↓↓↓

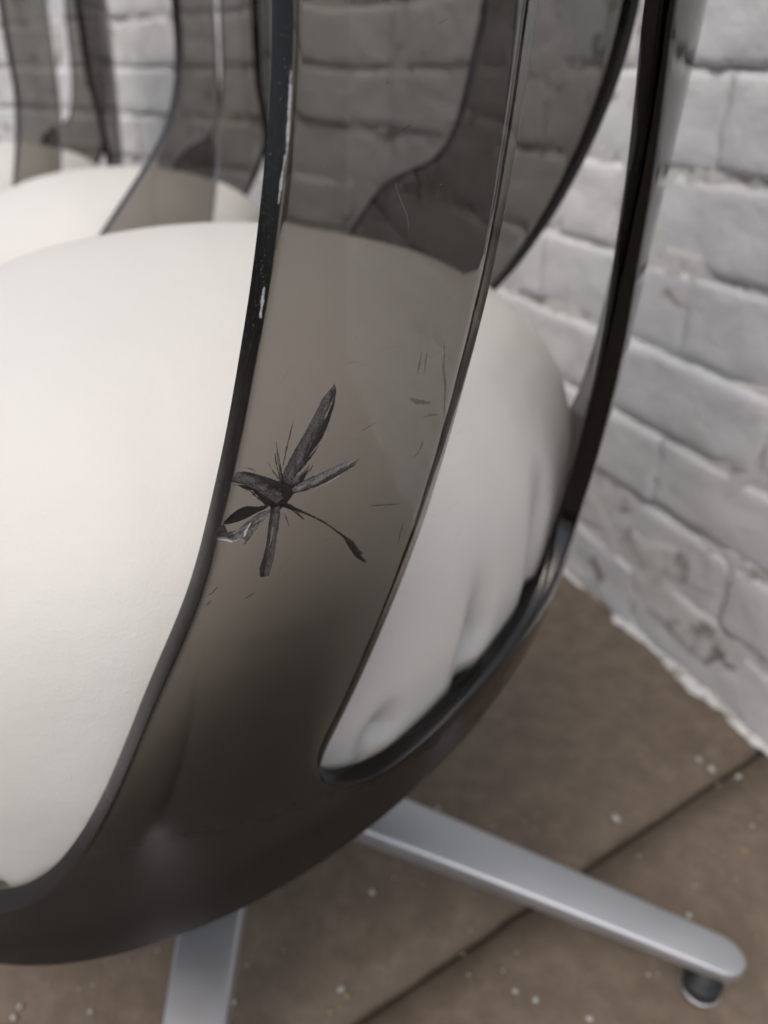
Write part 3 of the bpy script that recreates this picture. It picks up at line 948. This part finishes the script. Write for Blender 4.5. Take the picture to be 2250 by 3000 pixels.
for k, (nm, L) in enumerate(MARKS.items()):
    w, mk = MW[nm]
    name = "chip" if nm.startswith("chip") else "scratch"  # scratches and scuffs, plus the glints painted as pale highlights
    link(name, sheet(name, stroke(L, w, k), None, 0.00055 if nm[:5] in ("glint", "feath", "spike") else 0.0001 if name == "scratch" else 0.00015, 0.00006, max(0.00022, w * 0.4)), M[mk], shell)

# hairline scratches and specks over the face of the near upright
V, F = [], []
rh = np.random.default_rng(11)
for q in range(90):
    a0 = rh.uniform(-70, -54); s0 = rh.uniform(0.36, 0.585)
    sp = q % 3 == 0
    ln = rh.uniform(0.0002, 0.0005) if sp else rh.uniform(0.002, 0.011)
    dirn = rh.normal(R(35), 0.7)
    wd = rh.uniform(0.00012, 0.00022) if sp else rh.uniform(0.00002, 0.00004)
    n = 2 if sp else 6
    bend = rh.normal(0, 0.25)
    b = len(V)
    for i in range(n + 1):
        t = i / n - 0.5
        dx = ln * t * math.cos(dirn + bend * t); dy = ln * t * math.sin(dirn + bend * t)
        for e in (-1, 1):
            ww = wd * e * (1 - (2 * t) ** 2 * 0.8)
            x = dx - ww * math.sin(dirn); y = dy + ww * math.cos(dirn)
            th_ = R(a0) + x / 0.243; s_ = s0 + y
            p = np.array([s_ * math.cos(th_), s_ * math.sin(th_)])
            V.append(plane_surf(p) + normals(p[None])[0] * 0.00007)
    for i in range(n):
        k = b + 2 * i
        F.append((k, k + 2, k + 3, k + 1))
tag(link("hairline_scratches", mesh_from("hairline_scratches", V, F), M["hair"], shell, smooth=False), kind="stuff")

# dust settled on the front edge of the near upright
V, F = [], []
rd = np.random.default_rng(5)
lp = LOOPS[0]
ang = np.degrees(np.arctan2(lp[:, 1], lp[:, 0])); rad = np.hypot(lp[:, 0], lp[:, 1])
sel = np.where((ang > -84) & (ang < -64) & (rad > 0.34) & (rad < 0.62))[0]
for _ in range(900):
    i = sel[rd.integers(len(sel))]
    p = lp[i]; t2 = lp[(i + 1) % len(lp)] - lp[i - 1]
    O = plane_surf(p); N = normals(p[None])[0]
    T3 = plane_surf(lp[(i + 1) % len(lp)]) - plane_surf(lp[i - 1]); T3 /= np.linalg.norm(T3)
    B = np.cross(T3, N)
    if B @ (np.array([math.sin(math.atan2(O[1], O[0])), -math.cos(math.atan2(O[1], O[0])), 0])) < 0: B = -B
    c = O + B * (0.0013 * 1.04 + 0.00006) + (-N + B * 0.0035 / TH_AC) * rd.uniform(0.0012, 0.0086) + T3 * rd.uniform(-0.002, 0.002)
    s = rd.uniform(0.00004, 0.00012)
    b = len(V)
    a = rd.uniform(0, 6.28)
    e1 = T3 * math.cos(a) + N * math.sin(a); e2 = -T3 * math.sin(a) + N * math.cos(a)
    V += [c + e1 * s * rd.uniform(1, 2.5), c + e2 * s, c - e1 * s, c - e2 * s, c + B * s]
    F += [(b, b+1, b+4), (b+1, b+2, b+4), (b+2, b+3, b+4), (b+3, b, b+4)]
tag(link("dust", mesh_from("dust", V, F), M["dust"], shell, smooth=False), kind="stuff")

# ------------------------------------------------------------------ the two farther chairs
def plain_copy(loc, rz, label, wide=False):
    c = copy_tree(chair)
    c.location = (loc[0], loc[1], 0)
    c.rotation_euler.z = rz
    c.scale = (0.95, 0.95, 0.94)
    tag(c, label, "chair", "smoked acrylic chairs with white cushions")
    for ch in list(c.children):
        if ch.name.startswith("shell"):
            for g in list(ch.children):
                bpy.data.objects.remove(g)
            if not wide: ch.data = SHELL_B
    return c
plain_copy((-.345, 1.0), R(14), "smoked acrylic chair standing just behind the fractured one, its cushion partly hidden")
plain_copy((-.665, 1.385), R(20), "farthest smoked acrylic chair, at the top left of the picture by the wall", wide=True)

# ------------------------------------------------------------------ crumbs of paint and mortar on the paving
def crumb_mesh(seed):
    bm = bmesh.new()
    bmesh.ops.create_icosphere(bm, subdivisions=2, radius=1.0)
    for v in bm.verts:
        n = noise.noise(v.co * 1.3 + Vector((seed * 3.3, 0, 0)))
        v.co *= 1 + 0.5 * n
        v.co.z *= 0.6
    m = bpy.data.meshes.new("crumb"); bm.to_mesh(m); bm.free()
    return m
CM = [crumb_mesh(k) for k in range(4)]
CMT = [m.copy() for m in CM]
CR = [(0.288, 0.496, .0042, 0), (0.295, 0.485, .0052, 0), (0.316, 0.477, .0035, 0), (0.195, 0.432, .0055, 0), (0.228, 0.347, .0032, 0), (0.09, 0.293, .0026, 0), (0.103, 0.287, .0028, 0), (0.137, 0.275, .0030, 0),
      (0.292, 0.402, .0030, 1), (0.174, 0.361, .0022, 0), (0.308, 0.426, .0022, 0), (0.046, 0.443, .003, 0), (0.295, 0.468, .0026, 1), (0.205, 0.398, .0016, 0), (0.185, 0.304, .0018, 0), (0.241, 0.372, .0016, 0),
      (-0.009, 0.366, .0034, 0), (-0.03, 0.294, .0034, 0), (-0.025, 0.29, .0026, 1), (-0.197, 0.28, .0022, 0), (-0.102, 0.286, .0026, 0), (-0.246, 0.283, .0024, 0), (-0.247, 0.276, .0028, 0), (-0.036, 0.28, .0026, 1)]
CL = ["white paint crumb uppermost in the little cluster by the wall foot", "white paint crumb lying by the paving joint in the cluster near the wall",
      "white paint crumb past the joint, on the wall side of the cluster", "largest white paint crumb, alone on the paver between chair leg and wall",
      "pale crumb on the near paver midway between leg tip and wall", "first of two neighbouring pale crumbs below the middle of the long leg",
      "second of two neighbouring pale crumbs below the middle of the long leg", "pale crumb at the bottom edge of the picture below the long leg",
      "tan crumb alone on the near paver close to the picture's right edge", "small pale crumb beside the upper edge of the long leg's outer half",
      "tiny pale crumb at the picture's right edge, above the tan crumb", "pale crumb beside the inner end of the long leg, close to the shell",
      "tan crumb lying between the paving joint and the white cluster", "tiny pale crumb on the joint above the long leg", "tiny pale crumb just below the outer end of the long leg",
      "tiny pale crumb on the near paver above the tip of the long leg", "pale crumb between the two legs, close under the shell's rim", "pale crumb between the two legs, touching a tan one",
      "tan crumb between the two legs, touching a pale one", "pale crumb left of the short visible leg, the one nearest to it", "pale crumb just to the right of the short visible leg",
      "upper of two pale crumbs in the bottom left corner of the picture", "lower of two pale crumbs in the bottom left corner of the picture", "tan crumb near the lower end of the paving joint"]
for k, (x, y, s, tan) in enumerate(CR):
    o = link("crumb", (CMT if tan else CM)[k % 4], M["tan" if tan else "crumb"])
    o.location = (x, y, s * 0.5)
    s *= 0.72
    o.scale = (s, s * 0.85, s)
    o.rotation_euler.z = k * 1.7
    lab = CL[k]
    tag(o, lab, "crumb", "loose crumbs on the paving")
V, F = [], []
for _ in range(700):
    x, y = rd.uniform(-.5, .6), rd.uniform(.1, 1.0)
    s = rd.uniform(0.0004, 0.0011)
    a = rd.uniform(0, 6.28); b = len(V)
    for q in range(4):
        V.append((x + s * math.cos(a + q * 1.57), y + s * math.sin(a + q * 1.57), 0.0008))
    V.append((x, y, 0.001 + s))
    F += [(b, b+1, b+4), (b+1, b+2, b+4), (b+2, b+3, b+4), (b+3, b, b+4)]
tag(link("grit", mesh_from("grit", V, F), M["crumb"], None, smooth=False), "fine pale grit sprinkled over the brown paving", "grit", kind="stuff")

↑↑↑

* _Goal of the exercise_
Transcribe the opening line of the listing above, please, and every line after it through the line with "link(name, sheet(name, stroke(L, w, k), None, 0.00055", word for word, without pictures.

* _Result of this exercise_
Write part 3 of the bpy script that recreates this picture. It picks up at line 948. This part finishes the script. Write for Blender 4.5. Take the picture to be 2250 by 3000 pixels.
for k, (nm, L) in enumerate(MARKS.items()):
    w, mk = MW[nm]
    name = "chip" if nm.startswith("chip") else "scratch"  # scratches and scuffs, plus the glints painted as pale highlights
    link(name, sheet(name, stroke(L, w, k), None, 0.00055 if nm[:5] in ("glint", "feath", "spike") else 0.0001 if name == "scratch" else 0.00015, 0.00006, max(0.00022, w * 0.4)), M[mk], shell)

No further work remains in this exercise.